Work to complete
The lines to print start at the one containing "add_lines(beam_mat, [(0, 1.23, .4, .006)], '#5d543c')" and end at the one containing "3.5, 1), spec=.9)"; print them exactly, ends included, and only them.
══════════════════════════════
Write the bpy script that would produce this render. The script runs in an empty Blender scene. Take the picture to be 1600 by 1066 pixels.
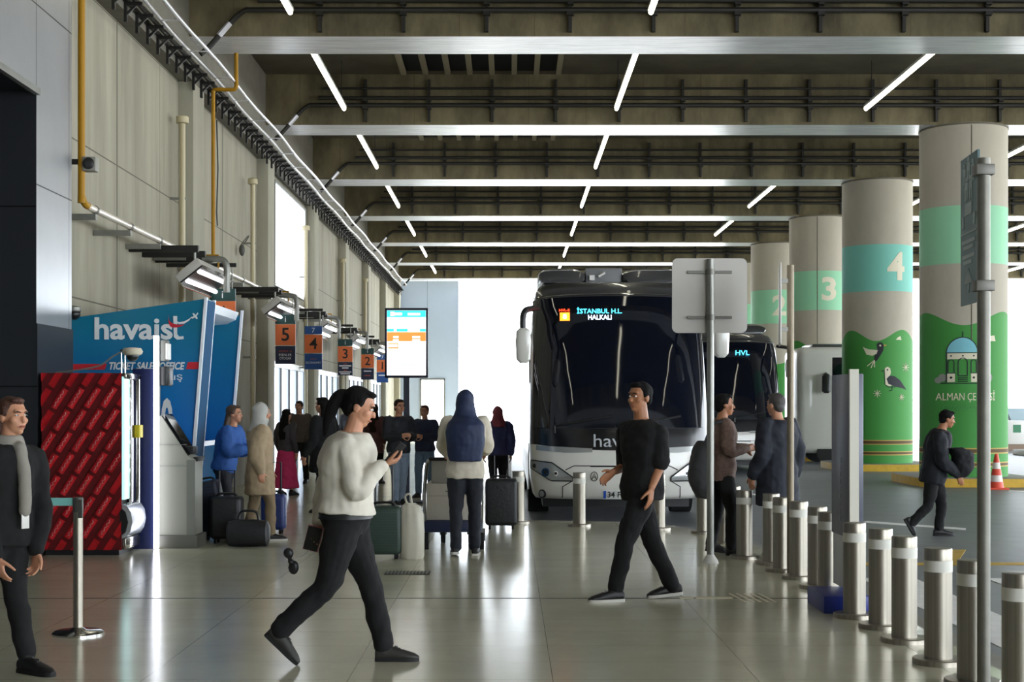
import bpy, bmesh, math, random
from mathutils import Vector, Matrix
random.seed(7)
S = bpy.context.scene
COL = S.collection
PI = math.pi
# ---------------------------------------------------------------- camera, world, exposure
FPX, CX, HY, EYE = 2250.0, 797.0, 636.0, 1.6
cam = bpy.data.cameras.new('camera'); camo = bpy.data.objects.new('camera', cam); COL.objects.link(camo)
cam.sensor_width = 36; cam.lens = 36*FPX/1600; cam.shift_x = (800-CX)/1600; cam.shift_y = (HY-533)/1600
cam.clip_start = .1; cam.clip_end = 600
camo.location = (0, 0, EYE); camo.rotation_euler = (PI/2, 0, 0); S.camera = camo
S.view_settings.view_transform = 'Standard'; S.view_settings.look = 'None'
S.view_settings.gamma = 1; S.view_settings.use_curve_mapping = False
S.view_settings.exposure = 0.5
S.cycles.use_denoising = True
S.cycles.max_bounces = 7; S.cycles.diffuse_bounces = 4; S.cycles.glossy_bounces = 4
S.cycles.sample_clamp_indirect = 6
w = bpy.data.worlds.new('overcast_sky'); S.world = w; w.use_nodes = True
bg = w.node_tree.nodes['Background']; bg.inputs[0].default_value = (.86, .93, 1, 1); bg.inputs[1].default_value = 7.0
TUBE_POWER = 6.0
sun = bpy.data.lights.new('sun', 'SUN'); sun.energy = 10; sun.angle = .02; sun.color = (1, .96, .9)
suno = bpy.data.objects.new('sun', sun); COL.objects.link(suno); suno.rotation_euler = (math.radians(-32), math.radians(25), 0)

def X(px, d): return (px-CX)*d/FPX
def Z(py, d): return EYE-(py-HY)*d/FPX
def P(px, py, d): return Vector((X(px, d), d, Z(py, d)))
# ---------------------------------------------------------------- materials
def lin(c):
    if isinstance(c, str):
        c = c.lstrip('#'); c = [int(c[i:i+2], 16)/255 for i in (0, 2, 4)]
    return tuple((v/12.92 if v <= .04045 else ((v+.055)/1.055)**2.4) for v in c)
MATS = {}
def mat(name, color, rough=.6, metal=0, noise=0, scale=6, bump=0, stretch=(1, 1, 1), emit=0, emit_color=None, spec=.5, coat=0, nmin=-1):
    if name in MATS: return MATS[name]
    m = bpy.data.materials.new(name); m.use_nodes = True; MATS[name] = m
    nt = m.node_tree; b = nt.nodes['Principled BSDF']; c = lin(color)
    b.inputs['Base Color'].default_value = (*c, 1); b.inputs['Roughness'].default_value = rough
    b.inputs['Metallic'].default_value = metal; b.inputs['Specular IOR Level'].default_value = spec
    b.inputs['Coat Weight'].default_value = coat
    if emit:
        b.inputs['Emission Color'].default_value = (*(lin(emit_color) if emit_color else c), 1)
        b.inputs['Emission Strength'].default_value = emit
    if noise or bump:
        tc = nt.nodes.new('ShaderNodeTexCoord'); mp = nt.nodes.new('ShaderNodeMapping')
        mp.inputs['Scale'].default_value = stretch
        nz = nt.nodes.new('ShaderNodeTexNoise'); nz.inputs['Scale'].default_value = scale
        nz.inputs['Detail'].default_value = 6; nz.inputs['Roughness'].default_value = .65
        nt.links.new(tc.outputs['Object'], mp.inputs[0]); nt.links.new(mp.outputs[0], nz.inputs['Vector'])
        if noise:
            r = nt.nodes.new('ShaderNodeValToRGB')
            r.color_ramp.elements[0].position = .3; r.color_ramp.elements[1].position = .7
            r.color_ramp.elements[0].color = (*[v*(1-noise) for v in c], 1)
            r.color_ramp.elements[1].color = (*[min(1, v*(1+noise)) for v in c], 1)
            nt.links.new(nz.outputs[0], r.inputs[0]); nt.links.new(r.outputs[0], b.inputs['Base Color'])
        if bump:
            bp = nt.nodes.new('ShaderNodeBump'); bp.inputs['Strength'].default_value = bump; bp.inputs['Distance'].default_value = .02
            nt.links.new(nz.outputs[0], bp.inputs['Height']); nt.links.new(bp.outputs[0], b.inputs['Normal'])
    return m
def mth(nt, op, a, b=None):
    n = nt.nodes.new('ShaderNodeMath'); n.operation = op
    for i, v in enumerate((a, b)):
        if v is None: continue
        if isinstance(v, (int, float)): n.inputs[i].default_value = v
        else: nt.links.new(v, n.inputs[i])
    return n.outputs[0]
def add_lines(m, specs, dark):
    """joint lines in the surface: specs = (axis, period, offset, half width)"""
    nt = m.node_tree; b = nt.nodes['Principled BSDF']
    tc = nt.nodes.new('ShaderNodeTexCoord'); sx = nt.nodes.new('ShaderNodeSeparateXYZ'); nt.links.new(tc.outputs['Object'], sx.inputs[0])
    tot = None
    for ax, per, off, hw in specs:
        v = mth(nt, 'PINGPONG', mth(nt, 'ADD', sx.outputs[ax], -off), per/2)
        k = mth(nt, 'LESS_THAN', v, hw)
        tot = k if tot is None else mth(nt, 'MAXIMUM', tot, k)
    mx = nt.nodes.new('ShaderNodeMix'); mx.data_type = 'RGBA'
    nt.links.new(tot, mx.inputs['Factor'])
    inp = b.inputs['Base Color']
    if inp.is_linked: nt.links.new(inp.links[0].from_socket, mx.inputs[6])
    else: mx.inputs[6].default_value = inp.default_value
    mx.inputs[7].default_value = (*lin(dark), 1)
    nt.links.new(mx.outputs[2], inp)
    return m
def grad_z(m, z0, c0, z1, c1):
    nt = m.node_tree; b = nt.nodes['Principled BSDF']
    tc = nt.nodes.new('ShaderNodeTexCoord'); sx = nt.nodes.new('ShaderNodeSeparateXYZ'); nt.links.new(tc.outputs['Object'], sx.inputs[0])
    mr = nt.nodes.new('ShaderNodeMapRange'); mr.inputs[1].default_value = z0; mr.inputs[2].default_value = z1
    nt.links.new(sx.outputs[2], mr.inputs[0])
    r = nt.nodes.new('ShaderNodeValToRGB'); r.color_ramp.elements[0].color = (*lin(c0), 1); r.color_ramp.elements[1].color = (*lin(c1), 1)
    nt.links.new(mr.outputs[0], r.inputs[0]); nt.links.new(r.outputs[0], b.inputs['Base Color'])
    return m

concrete = mat('wall_concrete', '#938e7d', .85, noise=.24, scale=1.1, bump=.15, stretch=(1, 1.6, .22))
add_lines(concrete, [(1, 2.463, 20.15, .010), (1, 7.39, 20.15, .028), (2, 2.0, 4.98, .010)], '#5b574a')
pil_mat = mat('pilaster_concrete', '#9d9988', .85, noise=.14, scale=1.5, bump=.15, stretch=(1, 1, .25))
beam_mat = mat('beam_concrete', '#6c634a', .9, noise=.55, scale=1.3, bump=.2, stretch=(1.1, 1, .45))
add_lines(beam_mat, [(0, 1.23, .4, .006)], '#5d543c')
soffit_mat = mat('whitened_soffit', '#eeedf3', .28, noise=.30, scale=3.5, bump=.25, stretch=(.35, 3.5, 1), spec=.9)  # pale soffit, whitened so the daylight glow sits in its colour
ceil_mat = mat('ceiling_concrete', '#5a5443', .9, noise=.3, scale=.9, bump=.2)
col_mat = mat('column_concrete', '#b3ab9a', .8, noise=.07, scale=2.0, stretch=(1, 1, .4))
floor_mat = mat('polished_floor', '#cac7b0', .17, noise=.09, scale=1.1, spec=.55)
add_lines(floor_mat, [(0, 1.2, .25, .002), (1, .6, 12.04, .0015)], '#7d7a69')
asphalt = mat('asphalt', '#75787b', .45, noise=.12, scale=2.0, bump=.1, spec=.35)
kerb_mat = mat('kerb_stone', '#8d8a80', .7, noise=.1, scale=5)
paving = mat('pale_paving', '#d9d8d2', .8, noise=.05)
yellow_paint = mat('yellow_road_paint', '#c9a227', .6, noise=.15, scale=6)
white_paint = mat('white_road_paint', '#f0f0ee', .6, noise=.08, scale=8)
clad = mat('grey_metal_cladding', '#a9abae', .33, .65, noise=.05, scale=1.5)
add_lines(clad, [(1, 1.15, 15.5, .007), (2, 1.94, 4.0, .008)], '#22252a')
clad_dark = mat('darkened_cladding', '#33363b', .4, .5)  # darker copy of the grey cladding, for faces that reflect darkness
add_lines(clad_dark, [(2, 1.94, 3.76, .008)], '#0c0d0f')
steel = mat('brushed_steel', '#9b9589', .42, 1, noise=.22, scale=3, stretch=(16, 16, .03))
steel_pol = mat('polished_steel', '#c2c0bb', .15, 1)
band_mat = mat('reflective_band', '#d8d6cc', .5)
galv = mat('galvanised_steel', '#8c8c86', .45, .7, noise=.08, scale=8)
black_metal = mat('black_metal', '#1c1b19', .55, .2)
dark_pipe = mat('dark_pipe', '#24221d', .6, .1)
cable_mat = mat('bright_conduit', '#cfcdd2', .35, .5)
yellow_pipe = mat('yellow_gas_pipe', '#a3770d', .5, spec=.3)
beige_pipe = mat('beige_pipe', '#b8ad8c', .45)
lit_pipe = mat('lit_pale_pipe', '#ddd3c4', .3, .2)  # yellow pipe's brightly lit stretch, the light put into the colour
tube_mat = mat('lit_tube', '#fffdf0', .4, emit=TUBE_POWER, emit_color='#fff9e2')
lamp_tube = mat('floodlight_tube', '#ffffff', .4, emit=1.5)
white_plastic = mat('white_plastic', '#dcdad4', .4)
black_plastic = mat('black_plastic', '#17181a', .4)
dark_glass = mat('dark_tinted_glass', '#0b0e12', .05, spec=.8)
rubber = mat('tyre_rubber', '#161616', .8)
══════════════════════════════
Response to the task
add_lines(beam_mat, [(0, 1.23, .4, .006)], '#5d543c')
soffit_mat = mat('whitened_soffit', '#eeedf3', .28, noise=.30, scale=3.5, bump=.25, stretch=(.35, 3.5, 1), spec=.9)  # pale soffit, whitened so the daylight glow sits in its colour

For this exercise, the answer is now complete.